India Pressured To Change Laws After Amway Arrest

Williams S PInkney, Amway, CEO

 

Business groups are rallying behind Ada-based Amway's operation in India after its top executive in the country was hauled off to jail following a consumer complaint alleging the company is operating an illegal pyramid scheme.

The American Chamber of Commerce in India, known as Amcham, and industry body Ficci contend the headline-making arrest increases the urgency to update laws to better differentiate legitimate direct sales companies from scams.

Amway India CEO Bill Pinckney was arrested May 26 in the northern city of Gurgaon, near the nation's capital New Delhi, and was taken more than a thousand miles south to the town of Kurnool, where a local judge ordered him into custody until June 7, according to Times of India.

Pinckney's arrest, his second since May 2013, came after a warrant was issued in response to a complaint accusing the direct sales giant of various infractions, including cheating, extortion and irregularities in its business operations in the country.

A Didar Singh, who heads the India industry group Ficci, called Pinckney’s incarceration inappropriate and unwarranted, adding that the complaint should be handled as a consumer redressal rather than a criminal investigation. He said he fears the incident could deter other foreign companies from investing in the country.

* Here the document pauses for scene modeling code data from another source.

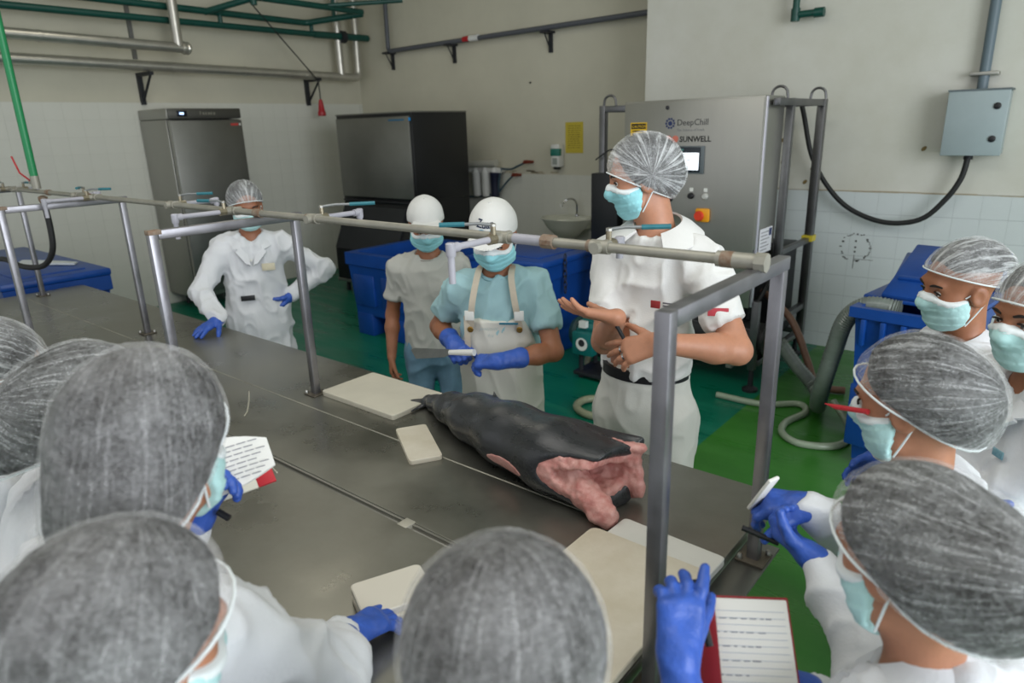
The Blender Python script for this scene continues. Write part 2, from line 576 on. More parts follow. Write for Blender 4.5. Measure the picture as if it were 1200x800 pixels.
m.build('worn_lettering', mat('grey_print', '77756a', .5), p, 0, kind='stuff')
for (x, y) in ((-7.9, 3.6), (-7.9, 4.25), (-7.5, 3.6), (-7.5, 4.25)):
    MB().tube([(x, y, 0), (x, y, .15)], .022, 10).build('foot', BLACK, t)

# ------------------------------------------------------------------ ice machine
IX0, IX1, IY, IYB, IS = -6.88, -5.6, 5.2, 6.05, 1.35
BLK = mat('black_panel', '17181a', .38, var=.2, vscale=4)
t = thing('ice_machine', (-6.2, 5.6, 0), 'black and steel ice machine with bin in the far corner', 'ice machine')
h = MB().box((IX0, IY, 1.1), (IX1, IYB, 2.04), .008).build('ice_head', BLK, t)
MB().box((IX0 + .01, IY - .02, 1.13), (IX1 - .03, IY + .001, 2.0), .006).build('front_panel', mat('dark_brushed_steel', '8a8a84', .4, .8, var=.15, vscale=3, rvar=.06), h)
MB().box((IX0 - .005, IY - .01, 2.035), (IX1 + .004, IYB, 2.05), .003).build('lid', WHITE if False else mat('light_lid', '8c8c86', .4, .8), h)
MB().box((IX1 - .03, IY - .0215, 1.95), (IX1 + .002, IY - .02 + .001, 1.985)).build('blue_badge', mat('blue_print', '1f86c8', .4), h, 0)
MB().box((IX0 + .3 + .63, IY - .0215, 1.955), (IX1 - .1, IY - .019, 1.972)).build('maker_mark', mat('blue_print_dim', '225f80', .5), h, 0)
b = MB()
prof = [(IY + .02, 1.1), (IY + .0, 1.06), (IY - .02, 1.0), (IY - .09, .78), (IY - .19, .56), (IY - .2, .5), (IY - .2, .16), (IYB, .16), (IYB, 1.1)]
b.prism([(IX0 + .01, y, z) for (y, z) in prof], (IX1 - IX0 - .02, 0, 0))
bn = b.build('bin', BLK, t)
dd = [(IY - .004, 1.03), (IY - .03, .98), (IY - .1, .76), (IY - .2, .545)]
b = MB()
b.prism([(IX0 + .04, y, z) for (y, z) in dd] + [(IX0 + .04, y - .028, z - .006) for (y, z) in dd[::-1]], (IX1 - IX0 - .2, 0, 0))
MB.build(b, 'bin_door', mat('black_door', '25272a', .42, var=.2, vscale=5), bn)
MB().box((IX0 + .03, IY - .03, 1.075), (IX1 - .02, IY + .02, 1.1), .004).build('seam_strip', BLACK, bn)
MB().box((IX1 - .001, IY + .06, 1.05), (IX1 + .002, IY + .18, 1.075)).build('white_badge', WHITE, bn, 0)
MB().box((IX1 - .1, IY - .012, 1.05), (IX1 - .06, IY - .008 + .02, 1.08)).build('blue_badge', MATS['blue_print'], bn, 0)
MB().box((IX0 + .01, IY - .22, .13), (IX1 - .01, IY - .16, .165), .004).build('kick_strip', STEEL, t)
for (x, y) in ((IX0 + .08, IY - .12), (IX1 - .08, IY - .12), (IX0 + .08, IYB - .08), (IX1 - .08, IYB - .08)):
    MB().tube([(x, y, 0), (x, y, .16)], .025, 10).build('foot', BLACK, t)

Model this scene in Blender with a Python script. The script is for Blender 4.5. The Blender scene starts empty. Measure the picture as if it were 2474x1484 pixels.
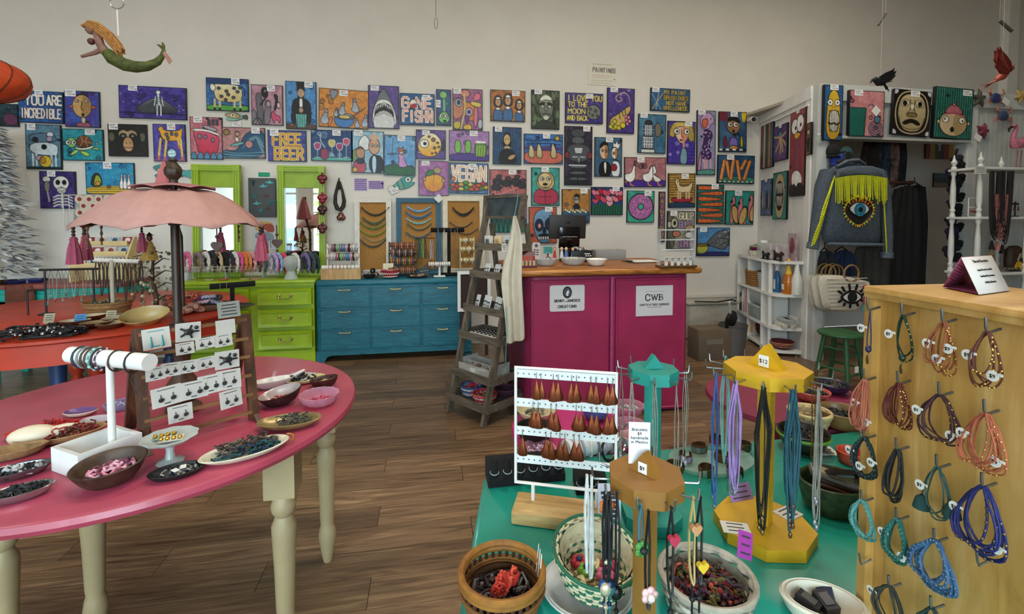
import bpy,bmesh,math,random
from math import cos,sin
RG,EN,TU,T1=range,enumerate,tuple,True
import numpy as np
from mathutils import Vector as Vc,Matrix
PI=math.pi
SC=bpy.context.scene;COL=SC.collection
# ---------------------------------------------------------------- camera, world, lamps, exposure
FPX=1150.;CX=1237.;CY=577.;HC=1.35;YAW=math.radians(10.);PIT=math.radians(2.35)
cd=bpy.data.cameras.new('camera');cam=bpy.data.objects.new('camera',cd);COL.objects.link(cam)
cam.location=(0,0,HC);cam.rotation_euler=(PI/2-PIT,0,-YAW)
cd.sensor_width=36;cd.lens=36*FPX/2474;cd.shift_y=-(742-CY)/2474;cd.clip_start=.02
SC.camera=cam
vs=SC.view_settings;vs.view_transform='Standard';vs.look='None';vs.gamma=1;vs.use_curve_mapping=False;vs.exposure=0.10
SC.display_settings.display_device='sRGB'
SC.cycles.use_denoising=T1;SC.cycles.max_bounces=7;SC.cycles.diffuse_bounces=4;SC.cycles.glossy_bounces=4
SC.cycles.transmission_bounces=6;SC.cycles.transparent_max_bounces=10;SC.cycles.caustics_reflective=False;SC.cycles.caustics_refractive=False
SC.cycles.sample_clamp_indirect=6
w=bpy.data.worlds.new('sky');SC.world=w;w.use_nodes=T1
bgn=w.node_tree.nodes['Background'];bgn.inputs[0].default_value=(.72,.89,1.0,1);bgn.inputs[1].default_value=14.5
def lamp(loc,rot,size,power,col,portal=False,sy=None,spread=PI):
 l=bpy.data.lights.new('area_lamp','AREA');l.energy=power;l.color=col;l.shape='RECTANGLE';l.size=size;l.size_y=sy or size;l.spread=spread
 o=bpy.data.objects.new('area_lamp',l);COL.objects.link(o);o.location=loc;o.rotation_euler=rot
 if portal:l.cycles.is_portal=T1
 return o
WINX=[(-5.0,-3.2),(-2.9,-1.1),(-.8,1.0)];FY=-2.6
for a,b in WINX:lamp(((a+b)/2,FY+.02,1.75),(PI/2,0,0),b-a,10,(1,1,1),T1,2.5)
for x,y,p in[(-3.2,2.6,10),(-1.2,2.2,20),(.9,2.0,34),(2.4,2.6,30),(4.2,3.0,20),(.3,.6,26)]:
 lamp((x,y,4.3),(0,0,0),.45,p,(1,.90,.76))
# ---------------------------------------------------------------- unprojection of measured points onto real planes
_F=Vc((sin(YAW)*cos(PIT),cos(YAW)*cos(PIT),-sin(PIT)));_R=Vc((cos(YAW),-sin(YAW),0));_U=_R.cross(_F)
CAMP=Vc((0,0,HC))
def ray(x,y):return _F+_R*((x-CX)/FPX)+_U*((CY-y)/FPX)
def onZ(x,y,z):d=ray(x,y);return CAMP+d*((z-HC)/d.z)
def onY(x,y,Y):d=ray(x,y);return CAMP+d*(Y/d.y)
def onX(x,y,X):d=ray(x,y);return CAMP+d*(X/d.x)
def onP(x,y,p,n):d=ray(x,y);return CAMP+d*((Vc(p)-CAMP).dot(n)/d.dot(n))
def atD(x,y,z):return CAMP+ray(x,y)*z
def dep(p):return(Vc(p)-CAMP).dot(_F)
# ---------------------------------------------------------------- colour and materials
def hx(c):
 if not isinstance(c,str):return TU(c)
 c=c.lstrip('#')
 if len(c)==3:c=''.join(q*2 for q in c)
 return TU(int(c[i:i+2],16)/255 for i in(0,2,4))
def lin(c):return TU(((v+.055)/1.055)**2.4 if v>.04045 else v/12.92 for v in hx(c))
_M={}
def newmat(key):
 m=bpy.data.materials.new('mat_'+''.join(ch if ch.isalnum()else '_' for ch in str(key))[:40]);m.use_nodes=T1
 return m,m.node_tree.nodes,m.node_tree.links,m.node_tree.nodes['Principled BSDF']
def ramp(nd,stops):
 r=nd.new('ShaderNodeValToRGB');e=r.color_ramp.elements
 while len(e)<len(stops):e.new(.5)
 for q,(p,c)in zip(e,stops):q.position=p;q.color=(*lin(c),1)
 return r
def m(c,rough=.5,metal=0,var=.12,scale=18,bump=0,coat=0,emit=0):
 k=(c,rough,metal,var,scale,bump,coat,emit)
 if k in _M:return _M[k]
 M,nd,ln,b=newmat(k);L=lin(c)
 t=nd.new('ShaderNodeTexCoord');n=nd.new('ShaderNodeTexNoise');n.inputs['Scale'].default_value=scale;n.inputs['Detail'].default_value=4
 ln.new(t.outputs['Object'],n.inputs['Vector'])
 r=nd.new('ShaderNodeValToRGB');r.color_ramp.elements[0].position=.3;r.color_ramp.elements[1].position=.7
 r.color_ramp.elements[0].color=(*[v*(1-var)for v in L],1);r.color_ramp.elements[1].color=(*[min(1,v*(1+var))for v in L],1)
 ln.new(n.outputs['Fac'],r.inputs['Fac']);ln.new(r.outputs['Color'],b.inputs['Base Color'])
 b.inputs['Roughness'].default_value=rough;b.inputs['Metallic'].default_value=metal
 if coat:b.inputs['Coat Weight'].default_value=coat
 if bump:
  B=nd.new('ShaderNodeBump');B.inputs['Strength'].default_value=bump;B.inputs['Distance'].default_value=.002
  ln.new(n.outputs['Fac'],B.inputs['Height']);ln.new(B.outputs['Normal'],b.inputs['Normal'])
 if emit:
  ln.new(r.outputs['Color'],b.inputs['Emission Color']);b.inputs['Emission Strength'].default_value=emit
 _M[k]=M;return M
def wood(stops,sc=(3,40,40),rough=.45,bump=.15,rand=False,dist=1.2,coat=0):
 k=('w',TU(stops),sc,rough,bump,rand,dist,coat)
 if k in _M:return _M[k]
 M,nd,ln,b=newmat('wood');t=nd.new('ShaderNodeTexCoord');mp=nd.new('ShaderNodeMapping');mp.inputs['Scale'].default_value=sc
 ln.new(t.outputs['Object'],mp.inputs['Vector'])
 if rand:
  oi=nd.new('ShaderNodeObjectInfo');mu=nd.new('ShaderNodeMath');mu.operation='MULTIPLY';mu.inputs[1].default_value=37.
  cb=nd.new('ShaderNodeCombineXYZ');ln.new(oi.outputs['Random'],mu.inputs[0])
  for i in RG(3):ln.new(mu.outputs[0],cb.inputs[i])
  ln.new(cb.outputs[0],mp.inputs['Location'])
 n=nd.new('ShaderNodeTexNoise');n.inputs['Scale'].default_value=1;n.inputs['Detail'].default_value=7;n.inputs['Roughness'].default_value=.62;n.inputs['Distortion'].default_value=dist
 ln.new(mp.outputs[0],n.inputs['Vector'])
 r=ramp(nd,[(.28+.44*i/(len(stops)-1),c)for i,c in EN(stops)]);ln.new(n.outputs['Fac'],r.inputs['Fac'])
 out=r.outputs['Color']
 if rand:
  h=nd.new('ShaderNodeHueSaturation');mr=nd.new('ShaderNodeMapRange');mr.inputs[3].default_value=.72;mr.inputs[4].default_value=1.2
  ln.new(oi.outputs['Random'],mr.inputs[0]);ln.new(mr.outputs[0],h.inputs['Value']);ln.new(out,h.inputs['Color']);out=h.outputs['Color']
 ln.new(out,b.inputs['Base Color']);b.inputs['Roughness'].default_value=rough
 if coat:b.inputs['Coat Weight'].default_value=coat
 B=nd.new('ShaderNodeBump');B.inputs['Strength'].default_value=bump;B.inputs['Distance'].default_value=.002
 ln.new(n.outputs['Fac'],B.inputs['Height']);ln.new(B.outputs['Normal'],b.inputs['Normal'])
 _M[k]=M;return M
def glass(c='dfe8e8',a=.35,rough=.05):
 k=('g',c,a,rough)
 if k in _M:return _M[k]
 M,nd,ln,b=newmat('glass');tr=nd.new('ShaderNodeBsdfTransparent');tr.inputs[0].default_value=(*[.5+.5*v for v in lin(c)],1)
 mx=nd.new('ShaderNodeMixShader');b.inputs['Base Color'].default_value=(*lin(c),1);b.inputs['Roughness'].default_value=rough
 fr=nd.new('ShaderNodeLayerWeight');fr.inputs[0].default_value=.25;mr=nd.new('ShaderNodeMapRange');mr.inputs[3].default_value=a;mr.inputs[4].default_value=min(1,a+.5)
 ln.new(fr.outputs[1],mr.inputs[0]);ln.new(mr.outputs[0],mx.inputs[0]);ln.new(tr.outputs[0],mx.inputs[1]);ln.new(b.outputs[0],mx.inputs[2])
 ln.new(mx.outputs[0],nd['Material Output'].inputs[0]);_M[k]=M;return M
def attrmat(rough=.45,bump=.25):
 k=('attr',rough,bump)
 if k in _M:return _M[k]
 M,nd,ln,b=newmat('painted');a=nd.new('ShaderNodeAttribute');a.attribute_name='paint'
 ln.new(a.outputs['Color'],b.inputs['Base Color']);b.inputs['Roughness'].default_value=rough
 if bump:
  B=nd.new('ShaderNodeBump');B.inputs['Strength'].default_value=bump;B.inputs['Distance'].default_value=.003
  ln.new(a.outputs['Fac'],B.inputs['Height']);ln.new(B.outputs['Normal'],b.inputs['Normal'])
 _M[k]=M;return M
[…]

Business groups are pressuring the government to update its 35-year-old the Prize Chits and Money Circulation Schemes (Banning) Act 1978 (PCMCS), enacted against illegal lottery and money circulation schemes 20 years before legitimate direct sellers entered the market in 1998.

Direct sellers shouldn't be grouped under this law, say business groups.

The Act in its present form is unable to distinguish genuine direct selling companies from pyramid or Ponzi schemes. Like other countries, India needs to amend this act and create a conducive legal environment for the Industry, Amcham India Executive Director Ajay Singha told the Hindu Business Line.

Amway says part of its problem in India is that its business model is misunderstood. The direct selling company that uses multilevel marketing to sell cosmetics, vitamins and household products through independent distributors, instead of stores.

Distributors earn commissions through the sale of products their group makes, but not by recruiting new distributors into the business, the company says. The latter would make it a pyramid scheme.

Amway, along with the direct selling industry and other groups, has long been lobbying for the country’s government, at both the national and regional levels, to amend the PCMCS Act.

“We are aggrieved and shocked at the sudden and unwarranted act of detention of our official, Amway India said in a message on its Facebook page. Due to the lack of a legal framework for the direct selling Industry, any case filed is being misinterpreted. Amway, as a law abiding corporate, has always cooperated in such investigations, and has been responsive to the queries and documentation.”

Amway India maintains that it has not only followed the country’s laws, but has made a significant investment in India including a new $100 million manufacturing facility. The company says it employs 500 workers at its facilities in the country.